Cory Doctorow had a thoughtful reaction to Sunday’s Observer column, where I cited Nathan Myhrvold’s Four Laws of Software. “Reading it”, he writes,
made me realize that we were living through a parallel computation bubble. The period in which Moore’s Law had declined also overlapped with the period in which computing came to be dominated by a handful of applications that are famously parallel — applications that have seemed overhyped even by the standards of the tech industry: VR, cryptocurrency mining, and machine learning.

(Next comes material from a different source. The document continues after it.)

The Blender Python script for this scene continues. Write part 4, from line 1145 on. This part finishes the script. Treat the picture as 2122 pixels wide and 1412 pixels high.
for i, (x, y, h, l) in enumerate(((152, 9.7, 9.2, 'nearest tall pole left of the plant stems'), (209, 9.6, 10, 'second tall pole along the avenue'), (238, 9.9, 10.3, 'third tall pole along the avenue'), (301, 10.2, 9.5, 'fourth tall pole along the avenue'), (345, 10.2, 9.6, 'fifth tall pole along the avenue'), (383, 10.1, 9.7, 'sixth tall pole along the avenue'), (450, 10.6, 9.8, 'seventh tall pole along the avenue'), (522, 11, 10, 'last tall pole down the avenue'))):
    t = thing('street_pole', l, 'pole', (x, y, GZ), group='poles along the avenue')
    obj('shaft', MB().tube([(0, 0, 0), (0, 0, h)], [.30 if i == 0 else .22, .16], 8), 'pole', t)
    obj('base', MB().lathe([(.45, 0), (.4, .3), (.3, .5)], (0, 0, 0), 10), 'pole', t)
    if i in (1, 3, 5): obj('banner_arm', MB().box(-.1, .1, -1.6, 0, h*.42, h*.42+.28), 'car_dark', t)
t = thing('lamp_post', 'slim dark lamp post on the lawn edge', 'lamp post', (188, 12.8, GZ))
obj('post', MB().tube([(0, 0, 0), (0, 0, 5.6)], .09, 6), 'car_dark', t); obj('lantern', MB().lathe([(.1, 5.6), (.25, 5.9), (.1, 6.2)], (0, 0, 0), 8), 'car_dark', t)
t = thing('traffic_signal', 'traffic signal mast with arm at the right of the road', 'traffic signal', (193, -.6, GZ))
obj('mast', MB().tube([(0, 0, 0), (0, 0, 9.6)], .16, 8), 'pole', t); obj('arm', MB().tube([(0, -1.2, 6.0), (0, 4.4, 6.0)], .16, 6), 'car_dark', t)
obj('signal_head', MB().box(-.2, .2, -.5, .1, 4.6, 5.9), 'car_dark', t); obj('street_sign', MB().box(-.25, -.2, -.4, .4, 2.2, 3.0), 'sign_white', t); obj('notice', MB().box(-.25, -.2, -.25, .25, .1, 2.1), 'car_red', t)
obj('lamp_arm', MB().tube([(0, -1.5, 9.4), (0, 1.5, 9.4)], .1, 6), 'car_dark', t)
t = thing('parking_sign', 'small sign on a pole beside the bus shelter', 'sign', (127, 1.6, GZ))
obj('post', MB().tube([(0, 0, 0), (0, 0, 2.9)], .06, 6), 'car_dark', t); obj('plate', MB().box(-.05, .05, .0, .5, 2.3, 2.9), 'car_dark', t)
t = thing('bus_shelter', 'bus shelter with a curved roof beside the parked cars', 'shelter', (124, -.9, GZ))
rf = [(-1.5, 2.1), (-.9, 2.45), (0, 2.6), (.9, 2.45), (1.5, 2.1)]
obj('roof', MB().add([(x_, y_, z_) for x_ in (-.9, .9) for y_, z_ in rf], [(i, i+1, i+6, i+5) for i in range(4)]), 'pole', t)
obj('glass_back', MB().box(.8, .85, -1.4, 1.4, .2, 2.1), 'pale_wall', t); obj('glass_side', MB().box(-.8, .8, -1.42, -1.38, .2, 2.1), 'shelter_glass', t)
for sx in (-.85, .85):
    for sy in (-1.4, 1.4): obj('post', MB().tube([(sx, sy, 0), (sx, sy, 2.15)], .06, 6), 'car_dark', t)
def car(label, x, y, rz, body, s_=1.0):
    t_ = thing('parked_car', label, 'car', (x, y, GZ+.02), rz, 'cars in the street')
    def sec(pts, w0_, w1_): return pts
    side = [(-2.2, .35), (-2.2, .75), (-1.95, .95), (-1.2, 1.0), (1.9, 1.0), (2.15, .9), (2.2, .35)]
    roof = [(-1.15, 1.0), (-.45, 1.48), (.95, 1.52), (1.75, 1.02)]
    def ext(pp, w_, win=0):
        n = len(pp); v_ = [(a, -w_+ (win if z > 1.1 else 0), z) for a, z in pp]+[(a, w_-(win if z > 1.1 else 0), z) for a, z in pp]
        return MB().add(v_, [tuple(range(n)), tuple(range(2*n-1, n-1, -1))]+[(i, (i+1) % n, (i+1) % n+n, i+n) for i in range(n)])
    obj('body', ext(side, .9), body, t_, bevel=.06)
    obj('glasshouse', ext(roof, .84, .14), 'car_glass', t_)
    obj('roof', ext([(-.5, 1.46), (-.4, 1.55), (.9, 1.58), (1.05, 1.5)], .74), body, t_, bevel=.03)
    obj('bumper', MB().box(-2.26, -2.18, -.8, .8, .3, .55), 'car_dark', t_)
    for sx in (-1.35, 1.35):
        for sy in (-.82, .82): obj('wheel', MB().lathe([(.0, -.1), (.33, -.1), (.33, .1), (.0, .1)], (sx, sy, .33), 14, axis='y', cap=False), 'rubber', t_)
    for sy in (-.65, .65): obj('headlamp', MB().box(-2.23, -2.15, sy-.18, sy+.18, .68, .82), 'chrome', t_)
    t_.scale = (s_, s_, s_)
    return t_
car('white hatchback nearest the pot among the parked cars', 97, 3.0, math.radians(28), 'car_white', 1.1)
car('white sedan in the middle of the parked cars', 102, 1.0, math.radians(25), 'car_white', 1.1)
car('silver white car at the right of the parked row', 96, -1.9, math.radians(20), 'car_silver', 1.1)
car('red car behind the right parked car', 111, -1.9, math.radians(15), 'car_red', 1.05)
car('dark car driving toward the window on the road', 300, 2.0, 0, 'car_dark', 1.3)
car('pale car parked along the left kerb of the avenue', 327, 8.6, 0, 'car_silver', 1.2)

Now, all of these have other reasons to be frothy: machine learning is the ideal tool for empiricism-washing, through which unfair policies are presented as “evidence-based”; cryptocurrencies are just the thing if you’re a grifty oligarch looking to launder your money; and VR is a new frontier for the moribund, hyper-concentrated entertainment industry to conquer.

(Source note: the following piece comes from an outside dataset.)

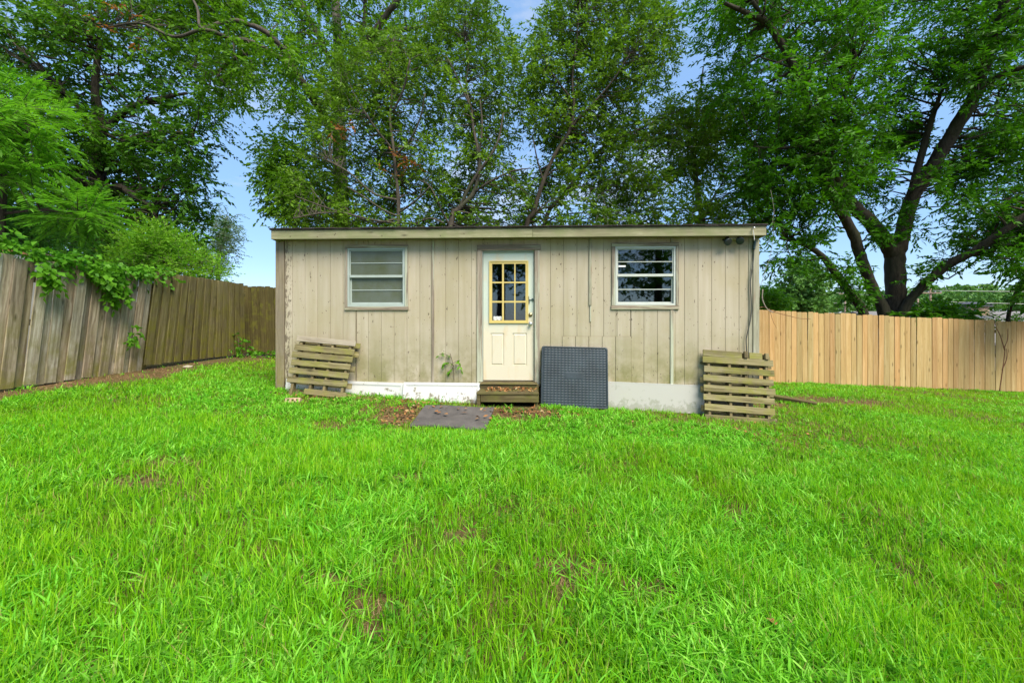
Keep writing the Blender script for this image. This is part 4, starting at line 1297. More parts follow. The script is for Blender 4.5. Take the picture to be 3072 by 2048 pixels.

“Parallelizable problems become hammers in search of nails,” Cory continued in an email:
“If your problem can be decomposed into steps that can be computed independent of one another, we’ve got JUST the thing for you — so, please, tell me about all the problems you have that fit the bill?”
This is arguably part of why we’re living through a cryptocurrency and ML bubble: even though these aren’t solving our most pressing problems, they are solving our most TRACTABLE ones. We’re looking for our keys under the readily computable lamppost, IOW.
Which leads Cory (@doctorow) to this “half-formed thought”: the bubbles in VR, machine learning and cryptocurrency are partly explained by the decline in returns to Moore’s Law, which means that parallelizable problems are cheaper/easier to solve than linear ones.
And wondering what the counterfactual would have been like: if we had found a way of extending Moore’s Law indefinitely.